COE faculty and teacher candidates showcase digital learning preparation

College of Education faculty members and candidates showcased digital learning during educator preparation at the NC Digital Learning Research Symposium at Elon University on February 14.

Dr. Holly Fales, director of assessment, data management, and digital learning; Dr. Melissa Wrenn, assistant professor in elementary education; and two elementary teacher candidates, Mackenzie Jenkins and Millicent Womble, presented at the symposium hosted by the North Carolina Independent Colleges and Universities (NCICU) and University of North Carolina System, in cooperation with Elon University, the Department of Public Instruction (DPI), and the Friday Institute.  The title and theme of this year’s Digital Learning Research Symposium was Improving Educator Preparation through Empowered Learning with Technology.

At the symposium, attendees had an opportunity to meet with selected Educator Preparation Program (EPP) faculty, candidates, and graduates as they showcased their digital learning practices.  In addition to the showcase, attendees listened to a panel session of teacher candidates and beginning teachers discuss how their EPP prepared them for teaching in the digital age, learned about digital learning partnerships and projects within EPPs, participated in roundtable discussions, and learned about professional development opportunities focused on digital learning for EPP faculty.
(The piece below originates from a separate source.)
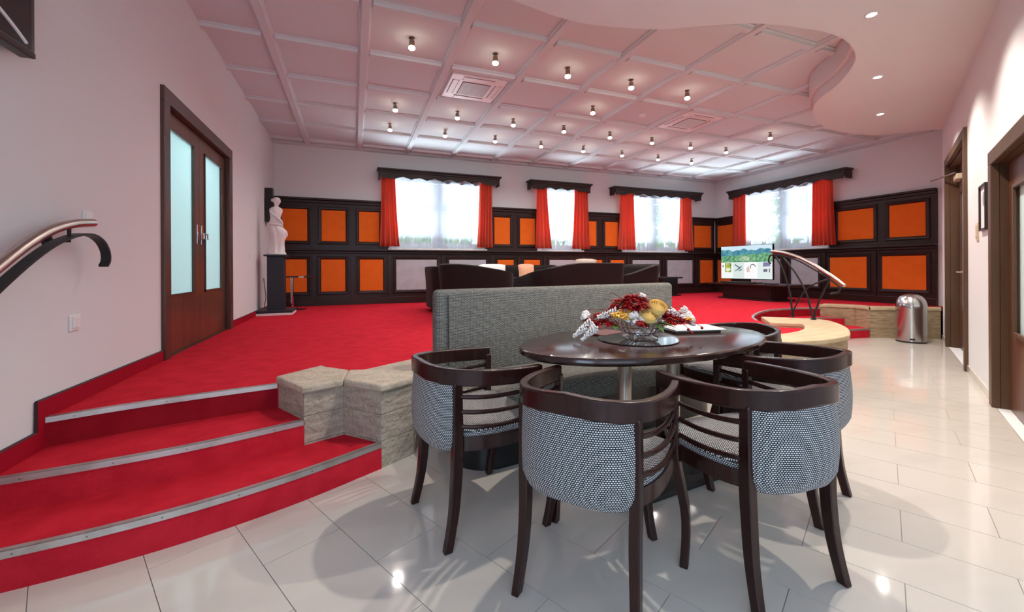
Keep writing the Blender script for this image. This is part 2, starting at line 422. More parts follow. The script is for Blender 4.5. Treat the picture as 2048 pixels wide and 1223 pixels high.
# perimeter mould
crown = MB().box(UL,UR,VB-.10,VB,ZC-.045,ZC).box(UR-.10,UR,4.1,VB-.10,ZC-.045,ZC).build('trim_1', M['ceil'])
crown['kind'] = 'structure'
SOF = spline([(UL,2.25),(-.8,2.32),(0,2.52),(.6,2.75),(1.127,2.91),(1.707,2.986),(2.09,2.93),(2.42,2.84),(2.64,2.73),(2.91,2.58),(3.21,2.46),(3.58,2.39),(3.85,2.36),(4.15,2.385),(4.51,2.51),(4.78,2.70),(5.08,3.02),(5.29,3.34),(5.58,3.59),(6.01,3.82),(6.52,4.0),(7.01,4.03),(7.59,3.92),(8.16,3.44)], 5)
SOF = [p[:2] for p in SOF]
so = MB().prism([(UL,-4.0),(2.2,-4.0),(2.2,.383),CW0,(8.2,3.42)]+list(reversed(SOF)), ZS, ZC-.002).build('ceiling_soffit', M['soffit'], smooth=40)
tag(so, 'smooth lowered soffit with wavy edge above the table', 'ceiling', kind='structure')
mb = MB()
def offset(path, d):
    out = []
    for i in range(len(path)):
        a, b = path[max(i-1,0)], path[min(i+1,len(path)-1)]
        tx, ty = b[0]-a[0], b[1]-a[1]; l = hypot(tx,ty) or 1
        out.append((path[i][0]-ty/l*d, path[i][1]+tx/l*d))
    return out
mb.ribbon(offset(SOF,.022), .022, ZS+.13, ZC-.003)
mb.build('moulding', M['soffit'], so, smooth=40)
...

Attendees for this symposium included NC lawmakers, deans and other leaders from NC institutions of higher learning, and leaders and stakeholders from school systems and education groups around the state.
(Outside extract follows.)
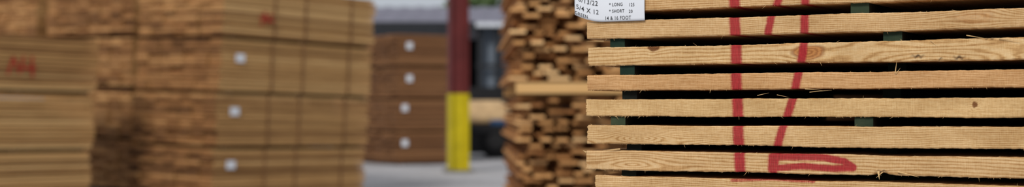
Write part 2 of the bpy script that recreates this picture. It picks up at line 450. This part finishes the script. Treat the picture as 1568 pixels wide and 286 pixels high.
# ------------------------------------------------------------ metal shed behind
def shed():
    root=empty('metal_shed')
    Mw=plain('corrugated_wall_steel',(118,128,140),.5,.1,.1,1); Mr=plain('roof_steel',(116,112,126),.5,.1,.1,1)
    Md=plain('post_steel_and_eave_shade',(38,40,44),.6); Mt=plain('eave_trim_white',(214,218,224),.5); Mi=plain('dark_shed_interior',(24,24,26),.9)
    def corr(name,x0,x1,y,z0,z1,mat,step=.15,dep=.05):
        vs=[];fs=[];n=int((x1-x0)/step)
        for i in range(n+1):
            yy=y+(dep if i%4 in(0,1) else 0); vs+= [(x0+i*step,yy,z0),(x0+i*step,yy,z1)]
        for i in range(n): fs.append((2*i,2*i+2,2*i+3,2*i+1))
        me=bpy.data.meshes.new(name); me.from_pydata(vs,[],fs); me.materials.append(mat)
        o=bpy.data.objects.new(name,me); COL.objects.link(o); o.parent=root
    corr('front_siding',-1.0,9,48,1.9,3.95,Mw)
    corr('back_siding',-14,9,58,-.02,4,Mi)
    vs=[];fs=[]
    xs_=np.arange(-14,9.3,.3)
    for i,x in enumerate(xs_):
        dz=.05 if i%2 else 0
        vs+=[(x,47.4,4.0+dz),(x,54,5.0+dz),(x,60,4.0+dz)]
    for i in range(len(xs_)-1):
        for k in (0,1): fs.append((3*i+k,3*i+3+k,3*i+4+k,3*i+1+k))
    me=bpy.data.meshes.new('roof'); me.from_pydata(vs,[],fs); me.materials.append(Mr)
    o=bpy.data.objects.new('roof',me); COL.objects.link(o); o.parent=root
    b=MB(); b.box(-1.2,9.1,47.3,47.4,3.90,4.04); b.obj('eave_trim',[Mt],root)
    b=MB(); b.box(-14,-1.2,47.3,47.4,3.68,4.06)  # dark strip painted as eave shade over the open bay; posts follow
    for x in (-13.9,-10,-6,-1.9,-1.15,-.58,-.15,.35,1.5,5,8.8): b.box(x,x+.16,47.6,47.8,-.02,3.95)
    b.box(-1.2,9,47.65,47.75,2.55,2.68)
    b.obj('posts_and_eave_shade',[Md],root)
shed()

# ------------------------------------------------------------ trees
def tree(x,y,h,sd):
    r=random.Random(sd); root=empty('broadleaf_tree',Matrix.Translation((x,y,-.02)))
    vs=[];fs=[]
    for i in range(7):
        q=i/6; rad=.28*(1-.6*q)
        for k in range(8): a=k*math.pi/4; vs.append((math.cos(a)*rad+.1*math.sin(q*4),math.sin(a)*rad,q*h*.6))
    for i in range(6):
        for k in range(8): fs.append((i*8+k,i*8+(k+1)%8,i*8+8+(k+1)%8,i*8+8+k))
    me=bpy.data.meshes.new('trunk'); me.from_pydata(vs,[],fs); me.materials.append(Mbark)
    o=bpy.data.objects.new('trunk',me); COL.objects.link(o); o.parent=root
    vs=[];fs=[]
    for c in range(16):
        cx,cy,cz=r.gauss(0,h*.17),r.gauss(0,h*.17),h*r.uniform(.45,.95); R=h*r.uniform(.1,.17)
        for l in range(130):
            d=Vector((r.gauss(0,1),r.gauss(0,1),r.gauss(0,1))).normalized()*R*r.uniform(.6,1)
            p=Vector((cx,cy,cz))+d; a=Vector((r.gauss(0,1),r.gauss(0,1),r.gauss(0,1))).normalized()*.22; e=a.orthogonal().normalized()*.13
            i=len(vs); vs+=[tuple(p-a),tuple(p+e),tuple(p+a),tuple(p-e)]; fs.append((i,i+1,i+2,i+3))
    me=bpy.data.meshes.new('foliage'); me.from_pydata(vs,[],fs); me.materials.append(Mleaf)
    o=bpy.data.objects.new('foliage',me); COL.objects.link(o); o.parent=root
Mbark=plain('bark',(84,70,58)); Mleaf=plain('leaves',(96,116,72),.7,0,.3,1)
for i,(x,y,h) in enumerate([(-1.0,68,7.2),(3,70,7),(-12,72,6),(8,75,8),(-22,70,7),(15,72,8)]): tree(x,y,h,i+3)

# ------------------------------------------------------------ flatbed trailer with logs
def trailer():
    root=empty('flatbed_trailer',place(-1.25,34.2,-.02,0))
    Mk=plain('dark_trailer_steel',(30,30,32),.6); Mt=plain('tyre_rubber',(20,20,21),.9); Mh=plain('wheel_hub',(46,45,45),.7)
    Mb=plain('blue_tarp',(44,74,110),.6); Mlog=plain('debarked_log',(196,164,122),.8,0,.12,4)
    b=MB(); b.box(-.2,6,0,2.2,.62,.80); b.box(-.2,6,.4,.55,.45,.62); b.box(-.2,6,1.6,1.75,.45,.62); b.box(-.25,-.17,0,2.2,.35,.85)
    for x in (0,1.5,3,4.5,5.8): b.box(x,x+.1,0,2.2,.5,.62)
    b.box(.0,1.9,.05,.1,.12,.6)
    b.box(-.2,6,2.1,2.2,.8,1.75)
    for x in (-.2,1,2.2,3.4,4.6,5.9): b.box(x,x+.1,2.0,2.1,.8,1.85)
    b.obj('deck_frame',[Mk],root)
    for n_,cx in enumerate((.85,1.95,4.5)):
        for cy in (.15,2.05):
            for nm,R,Wd,m in (('tyre',.42,.24,Mt),('hub',.2,.28,Mh)):
                vs=[];fs=[];N=28
                prof=[(R*.55,-Wd/2),(R*.94,-Wd/2),(R,-Wd*.35),(R,Wd*.35),(R*.94,Wd/2),(R*.55,Wd/2)]
                for k in range(N):
                    a=k*2*math.pi/N
                    for rr,yy in prof: vs.append((cx+rr*math.cos(a),cy+yy,.42+rr*math.sin(a)))
                P=len(prof)
                for k in range(N):
                    for j in range(P): fs.append((k*P+j,k*P+(j+1)%P,((k+1)%N)*P+(j+1)%P,((k+1)%N)*P+j))
                if nm=='hub': fs.append([k*P for k in range(N)]); fs.append([k*P+P-1 for k in range(N)])
                me=bpy.data.meshes.new(nm); me.from_pydata(vs,[],fs); me.materials.append(m)
                o=bpy.data.objects.new(nm,me); COL.objects.link(o); o.parent=root
    b=MB(); b.box(.72,1.12,-.02,.6,.80,.93); b.obj('blue_tarp_bundle',[Mb],root,.04)
    vs=[];fs=[]; N=16
    for (cx,cz,R,x0,x1,y) in [(0,.98,.17,.0,1.2,.85),(0,1.16,.17,.05,1.1,1.0),(0,.98,.17,.0,1.25,1.25),(0,1.29,.12,.1,1.0,1.15)]:
        i=len(vs)
        for xx in (x0,(x0+x1)/2,x1):
            for k in range(N):
                a=k*2*math.pi/N; q=R*(1+.06*math.sin(3*a+cz*9)); vs.append((xx,y+q*math.cos(a),cz+q*math.sin(a)))
        for s_ in range(2):
            for k in range(N): fs.append((i+s_*N+k,i+s_*N+(k+1)%N,i+s_*N+N+(k+1)%N,i+s_*N+N+k))
        fs.append([i+k for k in range(N)][::-1]); fs.append([i+2*N+k for k in range(N)])
    me=bpy.data.meshes.new('log_load'); me.from_pydata(vs,[],fs); me.materials.append(Mlog)
    o=bpy.data.objects.new('log_load',me); COL.objects.link(o); o.parent=root
trailer()

# ------------------------------------------------------------ light
w=bpy.data.worlds.new('overcast'); S.world=w; w.use_nodes=True
nt=w.node_tree; bg=nt.nodes['Background']
tc=nt.nodes.new('ShaderNodeTexCoord'); sp=nt.nodes.new('ShaderNodeSeparateXYZ'); rp=nt.nodes.new('ShaderNodeValToRGB')
nt.links.new(tc.outputs['Generated'],sp.inputs[0]); nt.links.new(sp.outputs['Z'],rp.inputs[0])
rp.color_ramp.elements[0].position=0; rp.color_ramp.elements[0].color=lin((206,213,222))
rp.color_ramp.elements[1].position=.5; rp.color_ramp.elements[1].color=lin((226,232,240))
nt.links.new(rp.outputs[0],bg.inputs[0]); bg.inputs[1].default_value=.74
sd=bpy.data.lights.new('hazy_sun','SUN'); sd.energy=1.95; sd.angle=math.radians(16); sd.color=(1,.96,.91)
so=bpy.data.objects.new('hazy_sun',sd); COL.objects.link(so)
so.rotation_euler=Vector((.30,.74,-.60)).to_track_quat('-Z','Y').to_euler()

# ------------------------------------------------------------ camera
cd=bpy.data.cameras.new('camera'); cd.sensor_width=36; cd.lens=50; cd.shift_y=22/1568
cd.dof.use_dof=True; cd.dof.focus_distance=2.34; cd.dof.aperture_fstop=3.3; cd.clip_end=400
co=bpy.data.objects.new('camera',cd); COL.objects.link(co); co.location=(0,0,CH-.02); co.rotation_euler=(math.radians(90),0,0)
S.camera=co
Teacher candidates Mackenzie Jenkins and Millicent Womble presented projects they completed while in their elementary social studies methods course under the instruction of Dr. Melissa Wrenn. The focus of their session was “Crafting a Critical Lens with Technology and Social Studies.” The session focused on how social studies teachers can use virtual reality and memes to teach revised narratives. Jenkins and Womble also served on a forum with other teacher candidates and beginning teachers to describe their preparation in incorporating digital learning practices in the classroom. Both candidates shared that ECU’s educator preparation program focused on enhancing instruction with digital learning and they felt well-prepared to integrate digital learning in the classroom. Both cited their educational technology course and the Irene Howell Assistive Technology (IHAT) modules for teaching them different methods for using technology with elementary students. In addition, they complete a number of assignments within elementary education methods courses that incorporated digital learning.

In addition to serving on the digital learning workgroup that planned the symposium, Dr. Holly Fales showcased technologies that educator preparation faculty use within a variety of programs to prepare teacher candidates. Her poster detailed tools such as Mursion and GoReact and also included examples of embedded coursework activities that prepare teacher candidates to implement appropriate digital learning technologies in their own preschool through 12 grade (P-12) classrooms. She also focused on the free professional development opportunities that the ECU College of Education provides for P-12 teachers via webinars and the annual edCamp ECU.

Teacher candidates Mackenzie Jenkins and Millicent Womble served on a beginning teacher panel at the NC Digital Learning Research Symposium.

Teacher candidates Mackenzie Jenkins, with microphone, and Millicent Womble, left of Jenkins, served on a beginning teacher panel at the NC Digital Learning Research Symposium at Elon University on Feb. 14.